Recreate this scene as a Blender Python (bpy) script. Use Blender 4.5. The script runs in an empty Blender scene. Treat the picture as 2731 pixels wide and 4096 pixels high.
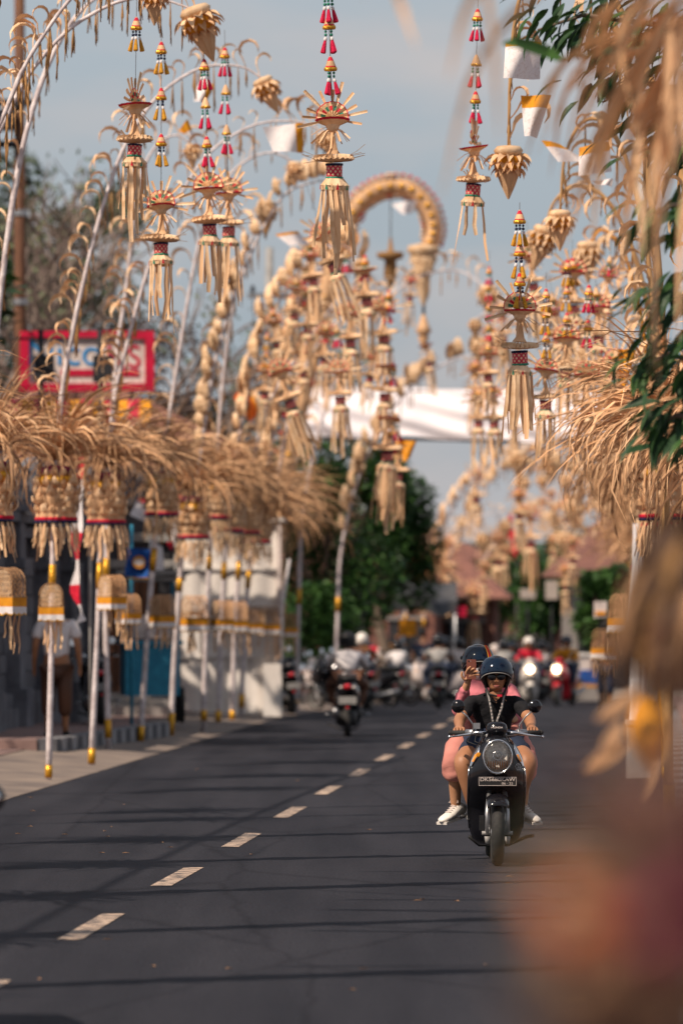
import bpy, math, random
from mathutils import Vector, Matrix, Euler, noise

# ------------------------------------------------------------------ camera, sky, sun, exposure
SC = bpy.context.scene
COL = SC.collection
F, EYE, HOR, MID = 22750.0, 1.77, 2420.0, 1365.5
cam_d = bpy.data.cameras.new('camera')
cam = bpy.data.objects.new('camera', cam_d); COL.objects.link(cam); SC.camera = cam
cam.location = (0, 0, EYE); cam.rotation_euler = (math.radians(90), 0, 0)
cam_d.sensor_fit = 'VERTICAL'; cam_d.sensor_height = 36; cam_d.sensor_width = 24
cam_d.lens = F / 4096 * 36
cam_d.shift_y = (HOR - 2048) / 4096
cam_d.clip_start = .2; cam_d.clip_end = 3000
cam_d.dof.use_dof = True; cam_d.dof.focus_distance = 39.0; cam_d.dof.aperture_fstop = 2.9

SUN_AZ = Vector((-.75, -.66)).normalized(); SUN_EL = math.radians(48)
world = bpy.data.worlds.new('World'); SC.world = world; world.use_nodes = True
wn = world.node_tree; wn.nodes.clear(); L = wn.links.new
w_out = wn.nodes.new('ShaderNodeOutputWorld'); w_bg = wn.nodes.new('ShaderNodeBackground')
sky = wn.nodes.new('ShaderNodeTexSky'); sky.sky_type = 'NISHITA'; sky.sun_disc = False
sky.sun_elevation = SUN_EL; sky.sun_rotation = math.atan2(SUN_AZ.x, SUN_AZ.y) % (2*math.pi)
sky.dust_density = 3.0; sky.air_density = 1.0
w_bg.inputs['Strength'].default_value = .1
tc = wn.nodes.new('ShaderNodeTexCoord'); sep = wn.nodes.new('ShaderNodeSeparateXYZ'); L(tc.outputs['Generated'], sep.inputs[0])
# hazy veil: blue grey above, a little warmer and paler where thin cloud lies low
ramp = wn.nodes.new('ShaderNodeValToRGB'); L(sep.outputs['Z'], ramp.inputs[0])
el = ramp.color_ramp.elements
el[0].position = 0.0; el[0].color = (3.8, 4.35, 4.9, 1)
el[1].position = 1.0; el[1].color = (2.2, 2.9, 3.9, 1)
e = el.new(.035); e.color = (3.3, 3.85, 4.35, 1)
e = el.new(.12); e.color = (3.9, 4.4, 4.85, 1)
mp = wn.nodes.new('ShaderNodeMapping'); mp.inputs['Scale'].default_value = (9, 9, 34); L(tc.outputs['Generated'], mp.inputs[0])
nz = wn.nodes.new('ShaderNodeTexNoise'); nz.inputs['Scale'].default_value = 1.3; nz.inputs['Detail'].default_value = 5; L(mp.outputs[0], nz.inputs[0])
cr = wn.nodes.new('ShaderNodeValToRGB'); L(nz.outputs['Fac'], cr.inputs[0])
cr.color_ramp.elements[0].position = .42; cr.color_ramp.elements[1].position = .68
cr.color_ramp.elements[1].color = (.75, .75, .75, 1)
mc = wn.nodes.new('ShaderNodeMixRGB'); L(cr.outputs[0], mc.inputs[0]); L(ramp.outputs[0], mc.inputs[1]); mc.inputs[2].default_value = (5.6, 4.9, 4.7, 1)
mx = wn.nodes.new('ShaderNodeMixRGB'); mx.inputs[0].default_value = .88; L(sky.outputs[0], mx.inputs[1]); L(mc.outputs[0], mx.inputs[2])
L(mx.outputs[0], w_bg.inputs['Color']); L(w_bg.outputs[0], w_out.inputs[0])

sun_d = bpy.data.lights.new('sun', 'SUN'); sun_d.energy = 5.0; sun_d.angle = math.radians(.5); sun_d.color = (1, .84, .68)
sun = bpy.data.objects.new('sun', sun_d); COL.objects.link(sun)
sv = Vector((SUN_AZ.x*math.cos(SUN_EL), SUN_AZ.y*math.cos(SUN_EL), math.sin(SUN_EL)))
sun.rotation_euler = sv.to_track_quat('Z', 'Y').to_euler(); sun.location = (-20, -10, 30)
SC.view_settings.view_transform = 'Standard'; SC.view_settings.look = 'None'
SC.view_settings.exposure = 0.2; SC.view_settings.gamma = 1; SC.view_settings.use_curve_mapping = False
SC.render.engine = 'CYCLES'
SC.cycles.use_denoising = True; SC.cycles.max_bounces = 7; SC.cycles.transparent_max_bounces = 12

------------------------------

### TASK OBJECTIVE
Omitting all pictures, restate exactly the lines of the material from its start through the line that contains "from mathutils import".

### TASK OUTPUT
Recreate this scene as a Blender Python (bpy) script. Use Blender 4.5. The script runs in an empty Blender scene. Treat the picture as 2731 pixels wide and 4096 pixels high.
import bpy, math, random
from mathutils import Vector, Matrix, Euler, noise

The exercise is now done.